Título: Suicídio coletivo
Autor: Cruvinel, Tereza
Fonte: O Globo, 27/05/2007, O Globo, p. 2

As ocorrências desta semana vão definir a evolução da conjuntura, ainda hesitante entre febre e convulsão. Se a CPI das empreiteiras sair, o cenário será de chuva e trovoada. Se ela for evitada, soprará uma brisa. Governo e oposição, ardendo no mesmo braseiro, não têm interesse nela. Se o senador Renan Calheiros obtiver a indulgência de seus pares, boa parte avessa à exposição da privacidade, a coalizão governista se une e se sustenta. Se ele descer aos infernos, tudo pode acontecer.

Na coalizão, há dois tipos de percepção sobre os acontecimentos em curso. Os paranóicos, entre os quais se inclui o próprio Renan, suspeitam de que tudo começou com um fogo amigo que se alastrou. Outros acham que é tudo obra de forças antagônicas, anti-lulistas, mas não necessariamente da oposição partidária, buscando explodir a coalizão montada por Lula. A líder petista Ideli Salvatti tem essa convicção:

- Isso está muito claro. Com a economia indo bem e o PAC prometendo, partiram para a desestabilização da coalizão.
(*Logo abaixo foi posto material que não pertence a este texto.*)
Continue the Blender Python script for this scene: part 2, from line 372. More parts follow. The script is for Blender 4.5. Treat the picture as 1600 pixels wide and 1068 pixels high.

Mas, como disse o próprio Lula na sexta-feira, a Polícia Federal só molesta quem dá motivos. Se os detonadores da coalizão existem, agiram porque encontraram o campo minado.

Entre terça e quarta-feira, a unidade da base governista no Senado será testada no limite. Na quarta, a situação de Renan Calheiros define-se bastante com a reunião do Conselho de Ética, convocado na sexta-feira pelo corregedor Romeu Tuma. Não há muitas razões para se acreditar na abertura de processo para apurar as denúncias da revista "Veja", de que ele teve contas pagas por um lobista de empreiteira. Primeiro, porque Renan tem bom trânsito com todas as bancadas, inclusive as da oposição. Na sexta-feira, ele ligou para os líderes de todos os partidos, informando-os do teor da nota em que contestou as denúncias. Depois, a solidariedade governista deve funcionar.

O receio de uma rebelião no PMDB, deixando o governo a ver navios no Senado, cresceu a partir de quinta-feira, quando Renan entrou no plenário de braços dados com o líder do PSDB, Arthur Virgílio, garantindo-lhe a tribuna para atacar a Polícia Federal. E, por fim, o Conselho de Ética não gosta mesmo de fuzilar os pares. Até agora, só mandou um para a cassação, Luiz Estevão. Absolveu uma penca.

Um teste funcional da coalizão acontecerá, também entre terça e quarta-feira, na votação, em plenário, dos destaques pendentes, e importantes, da MP do PAC que cria o fundo de investimento em infra-estrutura com uso parcial de recursos do FGTS. É a última medida do PAC a ser votada, mas é crucial. Se a situação de Renan tiver se complicado, um PMDB ressentido pode negar fogo.

O requerimento da CPI mista das empreiteiras contava, na sexta-feira, com 29 assinaturas de senadores (contra 27 necessárias) e 153 dos 171 deputados necessários. Vai depender agora do controle do governo sobre seus aliados na Câmara. Se ela sair, e for investigar para valer a relação entre os políticos e as empreiteiras, vamos assistir a um ato de suicídio político coletivo. Alguém acredita nisso?